Speer war ein äusserst vielseitiger und umtriebiger Tausendsassa. So schrieb und veröffentlichte er zahlreiche Kompositionen, zeitkritische Flugschriften, den Schelmenroman Ungarischer oder Dacianischer Simplicissimus sowie das Lehrbuch Grund-richtiger / kurtz / leicht und nöthiger Unterricht Der Musicalischen Kunst. Wie man füglich und in kurtzer Zeit Choral und Figural singen / Den General-Bass tractiren / und Componiren lernen soll.

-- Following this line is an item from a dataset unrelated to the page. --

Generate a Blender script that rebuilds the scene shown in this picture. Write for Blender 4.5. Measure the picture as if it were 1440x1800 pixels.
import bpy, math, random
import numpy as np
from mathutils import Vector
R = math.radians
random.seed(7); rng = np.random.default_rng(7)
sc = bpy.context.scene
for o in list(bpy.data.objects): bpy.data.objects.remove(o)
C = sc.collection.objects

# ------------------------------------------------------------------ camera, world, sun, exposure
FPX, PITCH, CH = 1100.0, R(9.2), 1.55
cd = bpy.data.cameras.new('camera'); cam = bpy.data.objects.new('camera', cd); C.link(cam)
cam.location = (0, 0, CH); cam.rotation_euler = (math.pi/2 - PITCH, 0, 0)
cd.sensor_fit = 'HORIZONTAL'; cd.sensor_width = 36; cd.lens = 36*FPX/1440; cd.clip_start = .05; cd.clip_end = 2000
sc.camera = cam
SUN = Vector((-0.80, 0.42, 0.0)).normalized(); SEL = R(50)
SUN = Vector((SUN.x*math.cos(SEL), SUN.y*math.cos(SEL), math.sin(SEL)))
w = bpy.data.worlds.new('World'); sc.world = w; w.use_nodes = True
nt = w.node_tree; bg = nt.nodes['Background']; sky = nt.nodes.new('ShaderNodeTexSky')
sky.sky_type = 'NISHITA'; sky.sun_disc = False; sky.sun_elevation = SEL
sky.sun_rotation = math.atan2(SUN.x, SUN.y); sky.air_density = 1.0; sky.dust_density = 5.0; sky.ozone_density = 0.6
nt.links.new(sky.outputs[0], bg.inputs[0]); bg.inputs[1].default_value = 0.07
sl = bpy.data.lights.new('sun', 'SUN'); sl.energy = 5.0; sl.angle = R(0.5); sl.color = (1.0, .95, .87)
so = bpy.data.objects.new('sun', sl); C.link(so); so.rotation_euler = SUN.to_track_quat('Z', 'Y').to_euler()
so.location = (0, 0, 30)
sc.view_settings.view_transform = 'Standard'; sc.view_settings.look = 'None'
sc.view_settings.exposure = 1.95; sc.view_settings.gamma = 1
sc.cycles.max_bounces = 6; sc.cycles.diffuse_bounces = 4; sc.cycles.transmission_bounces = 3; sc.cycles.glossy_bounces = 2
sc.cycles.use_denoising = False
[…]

Am bekanntesten ist heute sein Musikalisch-Türckischer Eulen-Spiegel (Ulm 1688). Die ersten 24 Lieder der Sammlung bilden eine Art von Kantate, in denen der «Held» namens Lompyn (!) seinen farbigen Lebensweg erzählt, der ihn vom Hof des Sultans bis zum Patriarchen von Moskau und auch zu manchem Liebesabenteuer führt. Weiter enthält die Sammlung zahlreiche Tänze in verschiedenen Nationalstilen (polnisch, griechisch, wallachisch, moskowitisch …), die Speer gemäss eigener Aussage auf seinen Wanderungen selbst an Ort und Stelle gehört haben will; schliesslich folgen barocke Sonaten und Tanzsätze.
Samuel Friedrich Capricornus, eigentlich: Bockshorn (1628–1665) wurde in Ungarn geboren, wohin sein Vater aus Furcht vor der Gegenreformation geflohen war. Nach seiner Gymnasialzeit in Sopron (Ödenburg) studierte er Sprachen und Theologie, kam dann aber als Musiker an den kaiserlichen Hof in Wien. Nach kürzeren Tätigkeiten andernorts erhielt er 1657 schliesslich die Stelle des Hofkapellmeisters in Stuttgart. Hier blieb er bis zu seinem Tod. Leider wurde seine Tätigkeit von einem erbitterten Streit mit dem Organisten der Stiftskirche überschattet, der sich wohl übergangen fühlte: Er wiegelte die Hofmusiker gegen Capricornus auf und kritisierte dessen Kompositionen. Diese umfassen fast alle Gattungen, insbesondere aber trug Capricornus zahlreiche Werke zu den Genres des Geistlichen Konzerts, des Lieds und der Kantate bei.